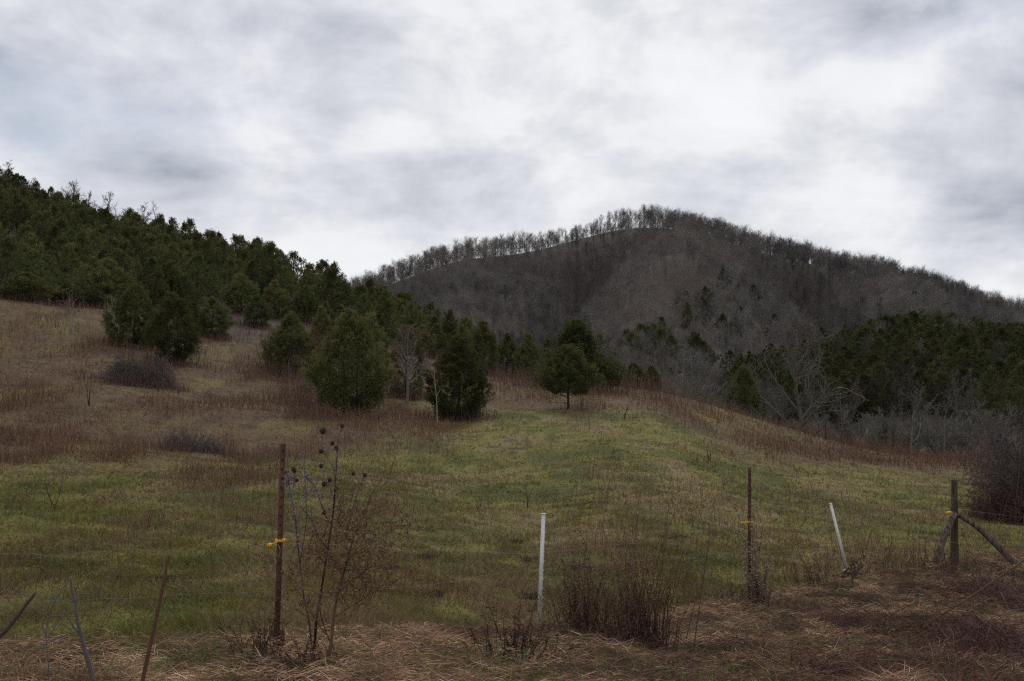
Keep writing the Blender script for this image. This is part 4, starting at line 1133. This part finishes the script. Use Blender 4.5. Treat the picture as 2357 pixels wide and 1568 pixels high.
clump("dry_weed_bush", gp(1975, 13.6), 16, .72, .20, (.06, .034, .028), "dark seed headed weed right beside the leaning white stake", lean=.25, leaf=4, seed=9, w=.005, leafL=.07)
clump("dry_weed_bush", gp(2150, 15.2), 170, .75, .9, (.095, .060, .042), "thin brown weeds in front of the corner post", lean=.35, leaf=3, seed=10, w=.0042, leafL=.03)
clump("dry_weed_bush", gp(2080, 14.6), 90, .55, .8, (.13, .085, .055), "tan weed stalks left of the corner post", lean=.4, leaf=3, seed=12, w=.004, leafL=.03)
clump("dry_weed_bush", gp(2260, 15.4), 120, .45, .9, (.10, .060, .045), "reddish weeds below the right hand brace pole", lean=.4, leaf=3, seed=13, w=.004, leafL=.03)
clump("seed_plume_weed", gp(1746, 10.5), 26, 1.38, .07, (.13, .09, .06), "tall tan feathery weed right behind the studded steel post", lean=.10, leaf=46, seed=14, w=.0045, leafL=.036, leafc=(.22, .165, .12))
clump("straw_tuft", gp(40, 5.6), 900, .42, .55, (.30, .20, .11), "thick tan straw tuft in the bottom left corner", "grass tuft", lean=.9, leaf=0, seed=15, w=.0030, leafL=.05, arch=.8)
clump("straw_tuft", gp(930, 6.6), 160, .28, .34, (.26, .17, .095), "pale straw tuft near the bottom right of the tall seed headed plants", "grass tuft", lean=.9, leaf=0, seed=16, w=.0028, leafL=.04, arch=.8)
clump("straw_tuft", gp(1590, 8.6), 260, .26, .42, (.30, .20, .12), "pale flattened straw mound between the dark weed bush and the studded post", "grass tuft", lean=1.1, leaf=0, seed=17, w=.003, leafL=.04, arch=.9)
clump("straw_tuft", gp(1640, 58), 40, 1.0, .6, (.34, .20, .09), "small bright orange grass tuft at the back of the meadow below the cedars", "grass tuft", lean=.2, leaf=0, seed=18, w=.02, leafL=.1)

def bramble(base, n, R, H, c, lab, seed, w=.005, cat="bramble", mat=None, tw=True):
    rg = np.random.default_rng(seed); m = MB(); base = np.asarray(base)
    S = []
    for i in range(n):
        a = rg.uniform(0, 6.28); q = R[0] * math.sqrt(rg.random()); b = a + rg.normal() * 1.2
        p0 = np.array([math.cos(a) * q, math.sin(a) * q * R[1] / R[0], 0]); L = rg.uniform(.4, 1.1) * max(R)
        p1 = p0 + np.array([math.cos(b), math.sin(b), 0]) * L
        z0 = float(height(base[0] + p0[0], base[1] + p0[1])) - base[2]; z1 = float(height(base[0] + p1[0], base[1] + p1[1])) - base[2]
        fall = math.sqrt(max(.05, 1 - (q / R[0]) ** 2))
        hh = H * (rg.uniform(.3, 1) ** 1.3) * (.35 + .65 * fall) * (.8 + .3 * math.sin(2 * a + seed) + .2 * math.sin(3 * a + 2 * seed))
        prev = None; wob = rg.normal(size=3) * .06 * L
        for k in range(8):
            t = k / 7
            p = p0 * (1-t) + p1 * t + np.array([0, 0, z0*(1-t)+z1*t + hh * math.sin(math.pi * min(1, t * .92 + .08)) ** .8 - .03]) + wob * math.sin(t * 6)
            if prev is not None:
                S.append((prev, p, w * (1 - .6*t), w * (1 - .6*(t + .14))))
                if tw:
                    for j in range(2):
                        S.append((p, p + rg.normal(size=3) * .10 * H * [1, 1, .8], w * .45, w * .25))
            prev = p
    C = np.asarray(c)[None] * rg.uniform(.55, 1.5, (len(S), 1))
    prisms(m, [s[0] for s in S], [s[1] for s in S], [s[2] for s in S], [s[3] for s in S], C, 3)
    o = m.obj("bramble_mound", mat or M_TWIG); o.location = base
    return tag(o, lab, cat)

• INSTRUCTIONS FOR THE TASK
Repeat the data exactly in full, omitting its pictures.

• RESULT
Keep writing the Blender script for this image. This is part 4, starting at line 1133. This part finishes the script. Use Blender 4.5. Treat the picture as 2357 pixels wide and 1568 pixels high.
clump("dry_weed_bush", gp(1975, 13.6), 16, .72, .20, (.06, .034, .028), "dark seed headed weed right beside the leaning white stake", lean=.25, leaf=4, seed=9, w=.005, leafL=.07)
clump("dry_weed_bush", gp(2150, 15.2), 170, .75, .9, (.095, .060, .042), "thin brown weeds in front of the corner post", lean=.35, leaf=3, seed=10, w=.0042, leafL=.03)
clump("dry_weed_bush", gp(2080, 14.6), 90, .55, .8, (.13, .085, .055), "tan weed stalks left of the corner post", lean=.4, leaf=3, seed=12, w=.004, leafL=.03)
clump("dry_weed_bush", gp(2260, 15.4), 120, .45, .9, (.10, .060, .045), "reddish weeds below the right hand brace pole", lean=.4, leaf=3, seed=13, w=.004, leafL=.03)
clump("seed_plume_weed", gp(1746, 10.5), 26, 1.38, .07, (.13, .09, .06), "tall tan feathery weed right behind the studded steel post", lean=.10, leaf=46, seed=14, w=.0045, leafL=.036, leafc=(.22, .165, .12))
clump("straw_tuft", gp(40, 5.6), 900, .42, .55, (.30, .20, .11), "thick tan straw tuft in the bottom left corner", "grass tuft", lean=.9, leaf=0, seed=15, w=.0030, leafL=.05, arch=.8)
clump("straw_tuft", gp(930, 6.6), 160, .28, .34, (.26, .17, .095), "pale straw tuft near the bottom right of the tall seed headed plants", "grass tuft", lean=.9, leaf=0, seed=16, w=.0028, leafL=.04, arch=.8)
clump("straw_tuft", gp(1590, 8.6), 260, .26, .42, (.30, .20, .12), "pale flattened straw mound between the dark weed bush and the studded post", "grass tuft", lean=1.1, leaf=0, seed=17, w=.003, leafL=.04, arch=.9)
clump("straw_tuft", gp(1640, 58), 40, 1.0, .6, (.34, .20, .09), "small bright orange grass tuft at the back of the meadow below the cedars", "grass tuft", lean=.2, leaf=0, seed=18, w=.02, leafL=.1)

def bramble(base, n, R, H, c, lab, seed, w=.005, cat="bramble", mat=None, tw=True):
    rg = np.random.default_rng(seed); m = MB(); base = np.asarray(base)
    S = []
    for i in range(n):
        a = rg.uniform(0, 6.28); q = R[0] * math.sqrt(rg.random()); b = a + rg.normal() * 1.2
        p0 = np.array([math.cos(a) * q, math.sin(a) * q * R[1] / R[0], 0]); L = rg.uniform(.4, 1.1) * max(R)
        p1 = p0 + np.array([math.cos(b), math.sin(b), 0]) * L
        z0 = float(height(base[0] + p0[0], base[1] + p0[1])) - base[2]; z1 = float(height(base[0] + p1[0], base[1] + p1[1])) - base[2]
        fall = math.sqrt(max(.05, 1 - (q / R[0]) ** 2))
        hh = H * (rg.uniform(.3, 1) ** 1.3) * (.35 + .65 * fall) * (.8 + .3 * math.sin(2 * a + seed) + .2 * math.sin(3 * a + 2 * seed))
        prev = None; wob = rg.normal(size=3) * .06 * L
        for k in range(8):
            t = k / 7
            p = p0 * (1-t) + p1 * t + np.array([0, 0, z0*(1-t)+z1*t + hh * math.sin(math.pi * min(1, t * .92 + .08)) ** .8 - .03]) + wob * math.sin(t * 6)
            if prev is not None:
                S.append((prev, p, w * (1 - .6*t), w * (1 - .6*(t + .14))))
                if tw:
                    for j in range(2):
                        S.append((p, p + rg.normal(size=3) * .10 * H * [1, 1, .8], w * .45, w * .25))
            prev = p
    C = np.asarray(c)[None] * rg.uniform(.55, 1.5, (len(S), 1))
    prisms(m, [s[0] for s in S], [s[1] for s in S], [s[2] for s in S], [s[3] for s in S], C, 3)
    o = m.obj("bramble_mound", mat or M_TWIG); o.location = base
    return tag(o, lab, cat)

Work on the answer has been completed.